__Given material__:

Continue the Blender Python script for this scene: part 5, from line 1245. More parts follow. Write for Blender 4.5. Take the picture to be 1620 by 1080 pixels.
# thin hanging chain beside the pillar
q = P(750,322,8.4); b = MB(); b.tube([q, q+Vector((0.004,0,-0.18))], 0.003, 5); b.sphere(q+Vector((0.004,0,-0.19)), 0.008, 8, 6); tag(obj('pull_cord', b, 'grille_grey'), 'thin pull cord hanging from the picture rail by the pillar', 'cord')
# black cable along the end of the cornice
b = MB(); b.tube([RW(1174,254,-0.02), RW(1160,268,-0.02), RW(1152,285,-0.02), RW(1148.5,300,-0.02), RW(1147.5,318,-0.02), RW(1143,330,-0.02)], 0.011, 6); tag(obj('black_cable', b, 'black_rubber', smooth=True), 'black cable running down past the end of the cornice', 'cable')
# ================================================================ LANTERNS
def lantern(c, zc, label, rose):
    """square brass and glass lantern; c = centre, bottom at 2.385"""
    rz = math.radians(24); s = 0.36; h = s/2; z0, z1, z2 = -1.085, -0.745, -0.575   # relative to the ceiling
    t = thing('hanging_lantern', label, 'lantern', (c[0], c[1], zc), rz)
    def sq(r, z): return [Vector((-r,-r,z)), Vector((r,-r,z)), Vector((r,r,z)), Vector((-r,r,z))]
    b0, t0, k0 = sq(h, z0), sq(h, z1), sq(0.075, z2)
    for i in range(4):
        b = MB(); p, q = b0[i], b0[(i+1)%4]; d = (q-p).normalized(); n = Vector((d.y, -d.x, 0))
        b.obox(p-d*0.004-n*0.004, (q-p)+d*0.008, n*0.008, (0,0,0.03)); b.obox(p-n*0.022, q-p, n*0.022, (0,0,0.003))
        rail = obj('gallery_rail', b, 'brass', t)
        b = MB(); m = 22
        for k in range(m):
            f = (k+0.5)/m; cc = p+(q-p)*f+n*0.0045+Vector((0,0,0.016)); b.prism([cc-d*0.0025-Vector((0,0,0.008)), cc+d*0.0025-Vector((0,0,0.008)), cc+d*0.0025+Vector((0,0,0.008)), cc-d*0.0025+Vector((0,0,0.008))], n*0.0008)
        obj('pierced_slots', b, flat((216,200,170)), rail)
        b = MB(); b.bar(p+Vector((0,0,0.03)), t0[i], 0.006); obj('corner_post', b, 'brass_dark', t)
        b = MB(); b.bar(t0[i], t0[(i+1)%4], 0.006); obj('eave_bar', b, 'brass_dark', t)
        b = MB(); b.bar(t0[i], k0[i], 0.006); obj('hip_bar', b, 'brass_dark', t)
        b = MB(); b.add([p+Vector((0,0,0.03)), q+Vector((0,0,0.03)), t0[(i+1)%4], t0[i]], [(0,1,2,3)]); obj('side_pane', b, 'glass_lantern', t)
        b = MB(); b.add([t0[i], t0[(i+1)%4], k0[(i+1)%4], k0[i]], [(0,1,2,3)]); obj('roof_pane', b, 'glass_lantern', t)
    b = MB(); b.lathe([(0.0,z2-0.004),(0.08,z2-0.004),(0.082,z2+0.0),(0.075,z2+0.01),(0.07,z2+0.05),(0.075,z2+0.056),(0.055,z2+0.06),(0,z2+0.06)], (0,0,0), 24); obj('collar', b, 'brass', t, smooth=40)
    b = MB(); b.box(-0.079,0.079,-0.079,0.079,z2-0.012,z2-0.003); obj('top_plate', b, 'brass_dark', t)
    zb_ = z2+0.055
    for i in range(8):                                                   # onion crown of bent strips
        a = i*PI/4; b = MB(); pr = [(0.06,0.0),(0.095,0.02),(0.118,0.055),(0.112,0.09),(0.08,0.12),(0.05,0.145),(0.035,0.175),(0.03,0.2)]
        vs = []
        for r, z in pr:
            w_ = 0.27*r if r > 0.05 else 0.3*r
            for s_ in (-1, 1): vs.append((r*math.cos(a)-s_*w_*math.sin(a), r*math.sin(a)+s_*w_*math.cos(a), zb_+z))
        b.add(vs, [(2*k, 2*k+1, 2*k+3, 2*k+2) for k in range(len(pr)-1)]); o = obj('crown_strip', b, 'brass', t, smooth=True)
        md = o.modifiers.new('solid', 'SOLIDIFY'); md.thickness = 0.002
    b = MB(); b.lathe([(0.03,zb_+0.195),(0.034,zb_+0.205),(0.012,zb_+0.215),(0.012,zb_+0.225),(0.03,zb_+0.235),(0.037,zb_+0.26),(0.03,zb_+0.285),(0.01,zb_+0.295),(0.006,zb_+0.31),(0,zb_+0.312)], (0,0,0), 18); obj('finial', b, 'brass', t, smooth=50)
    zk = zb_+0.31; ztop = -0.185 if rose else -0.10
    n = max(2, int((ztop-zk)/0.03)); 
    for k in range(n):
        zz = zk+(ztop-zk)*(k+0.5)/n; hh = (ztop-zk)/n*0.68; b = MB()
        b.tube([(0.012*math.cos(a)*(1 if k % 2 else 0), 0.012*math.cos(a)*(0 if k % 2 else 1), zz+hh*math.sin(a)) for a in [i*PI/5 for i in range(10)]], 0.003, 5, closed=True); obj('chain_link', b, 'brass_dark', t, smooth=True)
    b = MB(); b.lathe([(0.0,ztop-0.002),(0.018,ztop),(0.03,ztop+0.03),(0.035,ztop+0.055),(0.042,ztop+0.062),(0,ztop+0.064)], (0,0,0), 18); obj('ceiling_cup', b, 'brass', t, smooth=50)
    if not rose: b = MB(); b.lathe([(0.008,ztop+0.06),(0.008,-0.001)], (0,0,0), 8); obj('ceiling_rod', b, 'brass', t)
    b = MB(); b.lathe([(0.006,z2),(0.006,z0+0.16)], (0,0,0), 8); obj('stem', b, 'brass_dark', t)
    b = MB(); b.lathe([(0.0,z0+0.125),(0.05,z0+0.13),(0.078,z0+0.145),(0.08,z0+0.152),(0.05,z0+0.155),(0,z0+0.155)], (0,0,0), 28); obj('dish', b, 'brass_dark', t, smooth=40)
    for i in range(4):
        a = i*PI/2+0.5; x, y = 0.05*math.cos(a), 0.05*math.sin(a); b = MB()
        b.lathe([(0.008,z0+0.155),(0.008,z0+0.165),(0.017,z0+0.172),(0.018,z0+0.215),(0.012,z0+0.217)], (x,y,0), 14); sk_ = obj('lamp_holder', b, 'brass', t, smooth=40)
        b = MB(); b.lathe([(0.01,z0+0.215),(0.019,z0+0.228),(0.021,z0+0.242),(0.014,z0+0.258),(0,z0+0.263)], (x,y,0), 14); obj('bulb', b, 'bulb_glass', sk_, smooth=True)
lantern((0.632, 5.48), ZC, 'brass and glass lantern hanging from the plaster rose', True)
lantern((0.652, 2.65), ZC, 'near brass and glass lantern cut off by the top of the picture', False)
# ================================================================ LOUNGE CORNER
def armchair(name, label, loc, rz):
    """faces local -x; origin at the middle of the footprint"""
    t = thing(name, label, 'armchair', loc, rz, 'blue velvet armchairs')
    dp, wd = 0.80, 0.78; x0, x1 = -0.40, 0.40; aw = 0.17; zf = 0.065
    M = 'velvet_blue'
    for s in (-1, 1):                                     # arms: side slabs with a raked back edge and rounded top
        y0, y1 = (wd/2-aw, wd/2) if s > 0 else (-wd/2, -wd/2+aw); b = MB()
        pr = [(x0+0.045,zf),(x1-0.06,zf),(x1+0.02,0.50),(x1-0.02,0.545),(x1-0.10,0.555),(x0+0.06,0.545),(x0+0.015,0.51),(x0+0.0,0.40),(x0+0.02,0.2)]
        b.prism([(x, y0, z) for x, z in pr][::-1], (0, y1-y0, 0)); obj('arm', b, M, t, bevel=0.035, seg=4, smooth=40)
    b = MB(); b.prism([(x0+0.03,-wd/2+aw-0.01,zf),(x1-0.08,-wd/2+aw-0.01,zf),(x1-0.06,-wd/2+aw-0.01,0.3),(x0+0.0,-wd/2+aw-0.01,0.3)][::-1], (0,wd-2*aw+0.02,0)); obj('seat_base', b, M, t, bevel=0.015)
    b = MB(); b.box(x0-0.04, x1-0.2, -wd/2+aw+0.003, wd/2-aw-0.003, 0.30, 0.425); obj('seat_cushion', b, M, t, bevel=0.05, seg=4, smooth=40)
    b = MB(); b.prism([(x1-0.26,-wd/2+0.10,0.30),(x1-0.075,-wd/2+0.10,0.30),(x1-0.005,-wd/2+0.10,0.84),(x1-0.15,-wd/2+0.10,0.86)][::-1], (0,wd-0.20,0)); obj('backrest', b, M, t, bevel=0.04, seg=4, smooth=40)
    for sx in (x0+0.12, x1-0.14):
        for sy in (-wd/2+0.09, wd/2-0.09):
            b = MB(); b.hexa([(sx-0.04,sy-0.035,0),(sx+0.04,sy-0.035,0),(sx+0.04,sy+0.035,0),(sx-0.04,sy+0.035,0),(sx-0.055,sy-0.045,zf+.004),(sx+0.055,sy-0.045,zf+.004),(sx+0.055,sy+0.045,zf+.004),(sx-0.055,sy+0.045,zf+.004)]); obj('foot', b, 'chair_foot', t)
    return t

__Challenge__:
Return every line in the listing that contains the word "from".

__Task result__:
Continue the Blender Python script for this scene: part 5, from line 1245. More parts follow. Write for Blender 4.5. Take the picture to be 1620 by 1080 pixels.
q = P(750,322,8.4); b = MB(); b.tube([q, q+Vector((0.004,0,-0.18))], 0.003, 5); b.sphere(q+Vector((0.004,0,-0.19)), 0.008, 8, 6); tag(obj('pull_cord', b, 'grille_grey'), 'thin pull cord hanging from the picture rail by the pillar', 'cord')
lantern((0.632, 5.48), ZC, 'brass and glass lantern hanging from the plaster rose', True)